Seagate Firmware Performance Differences
Derkjan de Haan writes "The Seagate 7200.10 disk was the first generally available desktop drive featuring perpendicular recording for increased data density. This made higher-capacity disks with excellent performance cheaper to produce. Their sequential throughput actually exceeded that of the performance king — the Western Digital Raptor, which runs at 10,000 RPM vs. the more common 7,200 RPM. But reports began to surface on the Net claiming that some 7200.10 disks had much lower performance than other, seemingly identical disks. Attention soon focused on the firmware, designated AAK, in the lower-performing disks.
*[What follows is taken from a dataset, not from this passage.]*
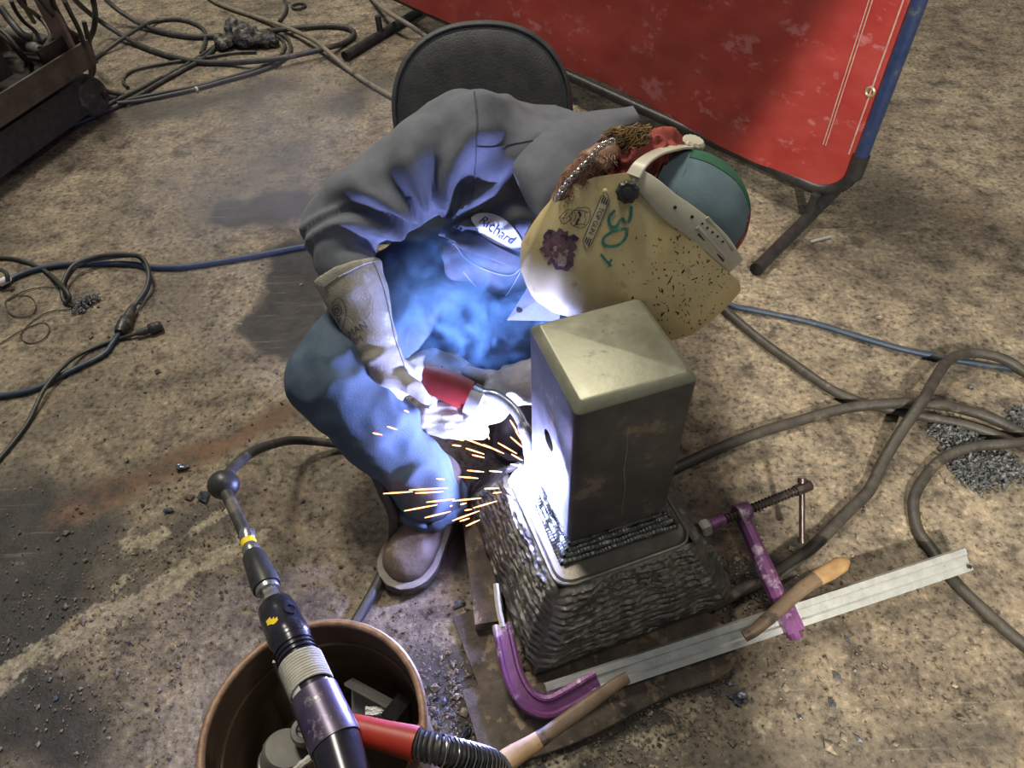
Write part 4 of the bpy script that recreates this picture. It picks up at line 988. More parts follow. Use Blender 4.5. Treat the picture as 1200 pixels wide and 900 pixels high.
    V2 = [(x*kk, y*kk) for x, y in zip(np.linspace(-31, 31, n_), top)]+[(x*kk, y*kk) for x, y in zip(np.linspace(-31, 31, n_), bot)]; Fp = [(i, n_+i, n_+i+1, i+1) for i in range(n_-1)]
    add2d(mb, V2, Fp, oo, ax_, ay_, bv, vd, .0010, 0)
    L2, LF = text_mesh('TOP GUN', 8.2*kk, 0, .92); L2[:, 0] *= .86; add2d(mb, L2, LF, oo, ax_, ay_, bv, vd, .0016, 1)
    for sx in (-1, 1):
        for i, y in enumerate((2.8, .2, -2.4)):
            B2, BF = line2d([(sx*18.6*kk, y*kk), (sx*(22.5+(i*1.2 if sx < 0 else (2-i)*1.2))*kk, y*kk), (sx*(24.5+(i*1.2 if sx < 0 else (2-i)*1.2))*kk, y*kk)], 1.4*kk); add2d(mb, B2, BF, oo, ax_, ay_, bv, vd, .0016, 1)
    rim = [(-31, -2), (-24, 5.2), (24, 5.2), (31, 2), (24, -5.2), (-25, -5.2), (-31, -2)]
    B2, BF = line2d([(x*kk, y*kk) for x, y in rim], .7*kk); add2d(mb, B2, BF, oo, ax_, ay_, bv, vd, .0016, 1)
    # face outline with dark glasses, and a fluted pennant to its left
    def ol(pts, wd):
        p = cr_path([(a, b, 0) for a, b in Z(pts)], 5)[:, :2]; cc = p.mean(0); B2, BF = line2d([((a-cc[0])*kk, -(b-cc[1])*kk) for a, b in p], wd*kk); add2d(mb, B2, BF, o(*cc), vx, vy, bv, vd, .0016, 1)
    ol([(225, 420), (250, 350), (310, 335), (370, 345), (385, 400), (370, 450), (330, 490), (270, 485), (230, 460), (225, 420)], .7)
    ol([(285, 362), (300, 380), (303, 398)], 2.6); ol([(268, 470), (275, 445), (290, 425)], 2.8); ol([(303, 398), (290, 425)], .8); ol([(345, 370), (340, 400), (350, 430), (335, 460)], .7); ol([(250, 365), (262, 400), (245, 440)], .7)
    ol([(255, 345), (310, 350), (368, 368)], .8); ol([(245, 478), (300, 470), (345, 478)], .8)
    ol([(120, 405), (170, 360), (205, 345), (228, 365), (205, 400), (215, 425), (160, 460), (120, 405)], .8); ol([(120, 405), (165, 415), (205, 400)], .6); ol([(160, 460), (160, 415), (185, 365)], .6); ol([(140, 430), (205, 360)], .5)
    obj('wing_sticker', mb, [MT['stickw'], MT['ink']], sh, recalc=False)
    # ragged purple sticker with a snarling face in blotches
    mb = MB(); cc = (655, 293); npts = 40; aa = np.linspace(0, 2*math.pi, npts, endpoint=False)
    R_ = A_([np.interp((a/math.pi*180) % 360, [0, 45, 70, 100, 135, 180, 225, 260, 300, 330, 360], [20, 22, 21, 22, 26, 19, 16, 20, 27, 21, 20]) for a in aa])*(1+.12*rng.normal(0, 1, npts)); rr_ = np.linspace(0, 1, 7)[1:]
    V2 = [(0, 0)]+[(r*R_[j]*kk*math.cos(aa[j]), r*R_[j]*kk*math.sin(aa[j])) for r in rr_ for j in range(npts)]; Fp = [(0, 1+j, 1+(j+1) % npts) for j in range(npts)]+[(1+i*npts+j, 1+(i+1)*npts+j, 1+(i+1)*npts+(j+1) % npts, 1+i*npts+(j+1) % npts) for i in range(5) for j in range(npts)]
    add2d(mb, [(x*1.06, y*1.06) for x, y in V2], Fp, o(*cc), vx, vy, bv, vd, .0008, 2); add2d(mb, V2, Fp, o(*cc), vx, vy, bv, vd, .0012, 0)
    add2d(mb, [(x*.48, y*.50) for x, y in V2], Fp, o(656, 300), vx, vy, bv, vd, .0017, 1)
    obj('ragged_sticker', mb, [MT['stickp'], MT['stickf'], MT['stickw']], sh, recalc=False)
    # burnt spatter flecks thickest toward the crown
    mb = MB()
    for _ in range(330):
        x = 690+170*rng.beta(2.2, 1.3); y = 215+181*rng.beta(1.6, 1.1); q = sp(x, y, bv, 0)
        if q is None: continue
        if rng.random() > np.clip((x-690)/110, .06, 1): continue
        a = rng.normal(-1.0, .7); l = (abs(rng.normal(0, 1.2))+.35)*(2.6 if rng.random() < .12 else 1); w_ = rng.uniform(.25, .8)*(1.8 if rng.random() < .1 else 1); pts = [(-l, 0), (-l*.3, w_), (l*.5, w_*.8), (l, 0), (l*.3, -w_), (-l*.5, -w_*.7)]
        add2d(mb, [((u*math.cos(a)-v*math.sin(a))*kk, (u*math.sin(a)+v*math.cos(a))*kk) for u, v in pts], [(0, 1, 2, 3, 4, 5)], q, vx, vy, bv, vd, .0006)
    tag(obj('spatter_flecks', mb, MT['ink'], sh, recalc=False), kind='stuff')


head_gear()


def torch():
    a, b = P(499, 441, .292), P(551, 464, .275); d = (b-a)/np.linalg.norm(b-a); L_ = np.linalg.norm(b-a)
    up = R3@A_([.30, -.95, 0]); up -= d*up.dot(d); up /= np.linalg.norm(up); q = np.cross(d, up)
    t = thing('welding_torch', 'red handled welding torch with curved neck held in both gloves', 'torch', a)
    pr = [(-.6, -1), (.6, -1), (1, -.6), (1, .6), (.6, 1), (-.6, 1), (-1, .6), (-1, -.6)]
    m = MB(); m.rings([[a+d*s*L_+up*y*h_+q*x*.017 for x, y in pr] for s, h_ in ((-.10, .020), (0, .025), (.3, .029), (.8, .031), (1, .029))]); obj('handle', m, MT['torchred'], t, ang=50)
    m = MB(); m.rings([[a+d*s+up*y*.021+q*x*.016 for x, y in pr] for s in (-.02, -.004)]); obj('end_cap', m, MT['blackplastic'], t, ang=40)
    m = MB(); c = b+d*.012-up*.008; m.rings([[c+d*s+up*y*.026+q*x*.0165 for x, y in pr] for s in (-.012, .014)]); f_ = obj('front_block', m, MT['lightgrey'], t, ang=40)
    m = MB(); m.tube([c-up*.014-d*.008-q*.017, c-up*.014-d*.008-q*.02], .0045, 12); obj('screw', m, MT['screw'], f_)
    n0 = b+d*.02+up*.014; pth = seg_path([n0-d*.02, n0, P(583, 464, .283), P(604, 482, .270), P(617, 508, .245), P(621, 530, .222)], 40)
    m = MB(); m.tube(pth, np.interp(np.linspace(0, 1, 40), [0, .12, .13, .7, .72, 1], [.013, .013, .0105, .0105, .0135, .0125]), 16); obj('neck', m, MT['chrome'], t)
    e = pth[-1]; de = pth[-1]-pth[-3]; de /= np.linalg.norm(de); m = MB(); m.lathe(e, de, [(.0125, -.002), (.012, .022), (.009, .024), (.0035, .022), (.003, .03)], 18); obj('nozzle', m, MT['chrome'], t)
    hk = seg_path([a+d*.022+up*.030+q*.0, a+d*.012+up*.026-q*.020, a+d*.018-q*.022, a+d*.034-up*.026-q*.020, a+d*.040-up*.032], 20); m = MB(); m.tube(hk, .0018, 8); obj('wire_bail', m, MT['chrome'], t)
    # cable leaving the grip
    cp = seg_path([a-d*.02, P(470, 450, 0.302), P(446, 460, 0.302), P(434, 478, 0.292), P(427, 500, 0.265), P(432, 535, 0.195), P(447, 572, 0.165), P(461, 606, 0.100), P(459, 640, 0.016), P(446, 676, 0.013), P(428, 710, 0.013), P(412, 738, 0.013), P(398, 768, 0.013)], 90)
    m = MB(); m.tube(cp, .0105, 12); obj('cable', m, MT['rubber'], t)
    sp_ = seg_path([P(440, 465, 0.300), P(433, 478, 0.292), P(428, 492, 0.276)], 200); tt = np.gradient(sp_, axis=0); tt /= np.linalg.norm(tt, axis=1)[:, None]; out = []
    for i in range(200): k = np.cross(tt[i], UP); k /= np.linalg.norm(k); k2 = np.cross(tt[i], k); an = i/200*2*math.pi*8; out.append(sp_[i]+.0125*(k*math.cos(an)+k2*math.sin(an)))
    m = MB(); m.tube(out, .0016, 6); obj('strain_spring', m, MT['chrome'], t)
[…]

Units with other firmware, AAE or AAC, performed as expected. Careful benchmarks showed very mixed results. The claims found on the Net, however, have been confirmed: the AAK disk does have a much lower throughput rate than the AAE disk. While firmware can tune various aspects of performance it is highly unusual for it to affect sequential throughput. This number is pretty much a 'fact' of the disk, and should not be affected by different firmware."
Disks are cheap. I *always* run a RAID1 mirrored pair in my PCs, as pretty much all mobos these days have RAID1 capability built into the chipset's SATA controller anyway.
On my main machine at home, I always buy my disks in groups of three drives whenever I upgrade. Two drives stay in the machine as the mirrored pair, and once a month I pull one out and stash it in a safety deposit box at my bank, and put the third drive into the machine and re-sync the mirror. That way if my house burns down / tornado smashes it or whatever bad thing that might happen, I've got a drive with my machine's image on it, no older than one month, stashed away offsite in a secure place so I can recover most all my stuff to a new machine.